Availability, visibility, and assortment consistency increasingly determine how effectively brand campaigns are converted into sales at the outlet level. Cost efficiency completes the equation, as growth can no longer depend on higher selling costs alone.

Marketing creates demand, but execution determines whether that demand is captured or lost at the last mile. Together, speed, accountability, and cost efficiency are defining future-ready execution models.

From brand strategy to execution strategy

The role of leadership in FMCG is also evolving. Strategy discussions that once centred on portfolio expansion and communication themes are now increasingly focused on sales architecture, workforce design, and execution capability.

These are execution questions, not purely marketing ones. Yet they have a direct impact on growth outcomes. Without operational discipline at the last mile, even strong brands struggle to fully realise the returns on their marketing investments. In this sense, execution is no longer separate from strategy — it is becoming a core part of it.

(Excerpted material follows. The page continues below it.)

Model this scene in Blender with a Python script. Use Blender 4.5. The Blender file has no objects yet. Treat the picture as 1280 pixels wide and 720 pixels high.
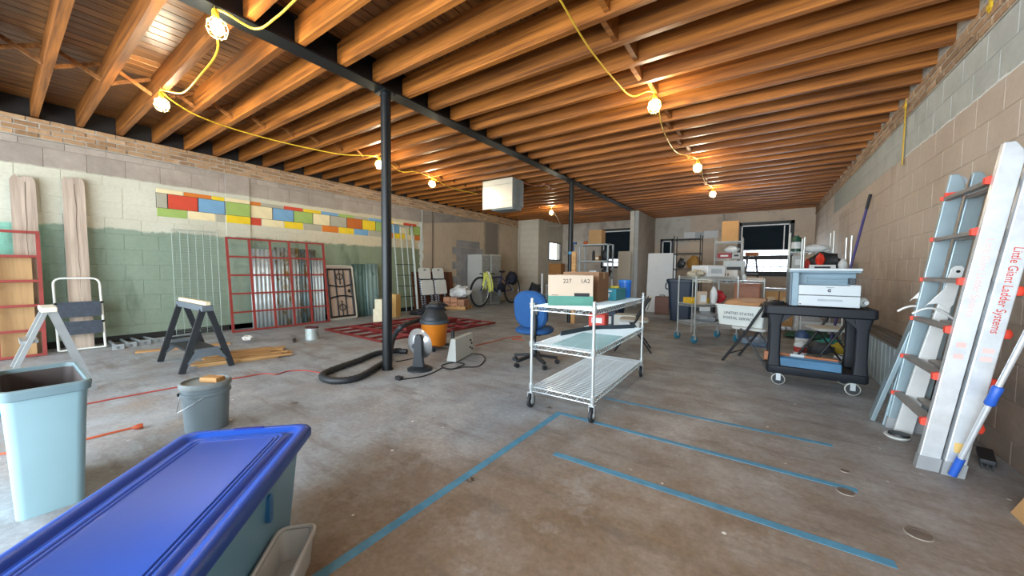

The new competitive divide

The FMCG sector is now witnessing a structural divide. On one side are companies that continue to rely on legacy sales models built for scale rather than efficiency. On the other are those that are redesigning execution from the ground up using data, flexible workforce structures, and tighter accountability to drive growth without inflating costs.

The definition of disruption itself is changing. It is no longer just about product innovation or communication. It is about rethinking and modernising execution systems that have historically been inefficient or inflexible.

Growth will belong to the best executors

Future-ready FMCG companies will be those that invest not only in brand-building but also in execution engines that are capable of moving fast, holding teams accountable, and protecting cost structures. Workforce intelligence, route optimisation, and productivity metrics will become as critical as media planning and creative strategy.

In a market where consumer attention is fragmented and competition is intense, the last mile is becoming the priority. Growth will no longer be driven by bold ideas alone, but by the ability to execute those ideas consistently on the ground. In today’s FMCG landscape, execution is no longer a support function — it is a core business capability.